Back to you and the universe for a moment, to that tangle of strings that connect us all to some all-powerful entity. Some consider this entity a god, others don’t, but in any case there is some checklist for consciousness that the universe has laid out, and we, as humans and animals and plants and all the other weird living things on the planet, fit all the criteria for it. Consciousness is knowing, thinking, feeling, and it is none of these things at the same time. Our brain is really the only candidate to answer the question of what is responsible for it. Some might argue that it is little more than a careful choreography of chemical communications, and maybe it seems that way, but how well can that explain our shared reality as human beings? Are we all just stuck in our own universe making up things we think could happen? What about history, then, and everything that came before us, is that all just our brains picking and choosing the correct chemical compounds to create certain chaos? Or are our realities based on the realities of individuals long gone who we now share a reality-space with the memories of? And if that’s true, then how come we don’t have those memories? What is the point of making a connection that doesn’t connect anything, two entities in space time who don’t know the other is there, stuck in a universe all their own that they will forever drift within?

Maybe that’s a bit too theoretical, but you get the point. Maybe this universe is only of your own. How are you supposed to know? Then again maybe the realness of other human beings is enough to destroy this theory from the start, at least in the eyes of the general populace. To each their own. 

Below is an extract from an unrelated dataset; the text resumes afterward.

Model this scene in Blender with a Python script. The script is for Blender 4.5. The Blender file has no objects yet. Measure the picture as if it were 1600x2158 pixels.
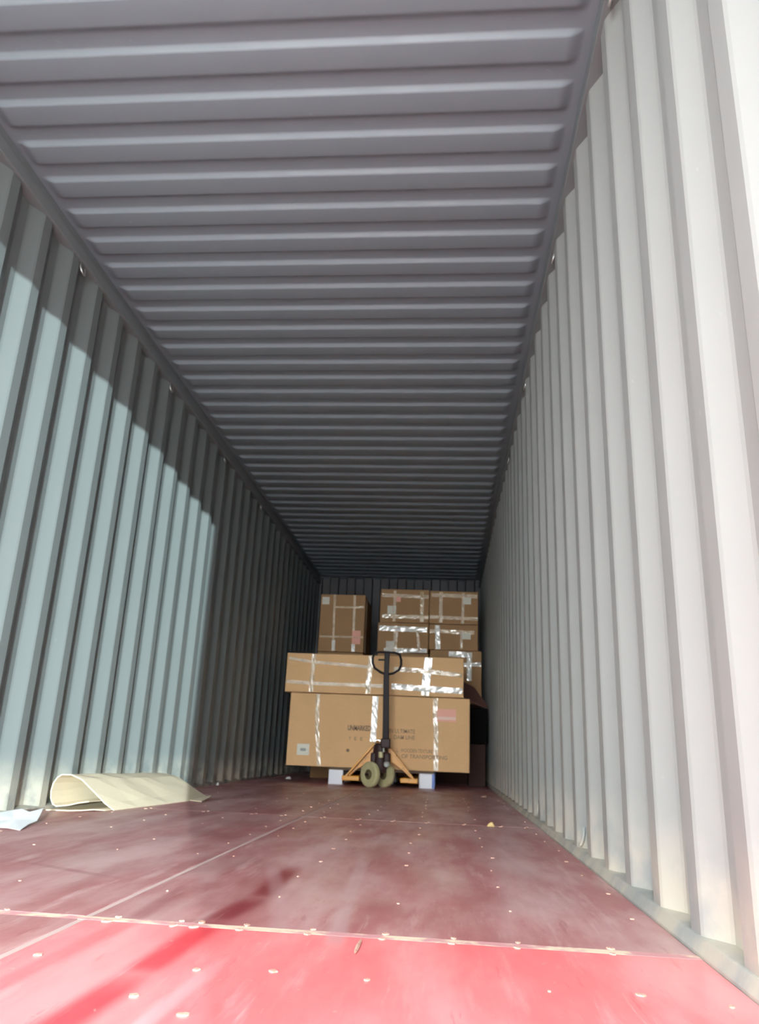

As it’s been said, it is easy to feel like the sole living thing on the planet when you are awake long before the general population. But perhaps there is an exception for anyone who gets used to it, whether for work or maybe for school or so that you look like a productive individual or just because you like to. Maybe the secret to not being so lonely in a lonely place is to turn loneliness into habit. If you’re always lonely, after all, who’s to say that it will really mean anything after enough time spent in the same environment? Yet humans are not built for solitude- we are social creatures, and so this idea that loneliness can fade entirely doesn’t hold in reality. There will always be some sort of nagging feeling in the back of your head, telling you to speak to others, even if you think you hate it, because we, as homo sapiens sapiens, were always more likely to survive in groups rather than alone back when we first evolved and started to change the world around us. We didn’t form cities for nothing, friendship was created on purpose, and love was and still is the matriarch of our early existence as a species- we grew to love each other in relationships, and love our cities for their safety, and love our kings for their divine right to rule, and love the planet for how it brings us together to our final destination, death. 

And as we wander closer and closer to an unavoidable fate, for now, that is, our love for life only grows. 

Describing the early morning, the physical aspects, is easy. Describing the feeling is not. Like chocolate, it is something that you have to experience to fully enjoy. Not to say you should skimp on sleep- rest early, wake early. Try it, even just once, and then you’ll understand what it means to feel alone yet accompanied at the same time, on a morning when you wake up too early in the eyes of the uninitiated.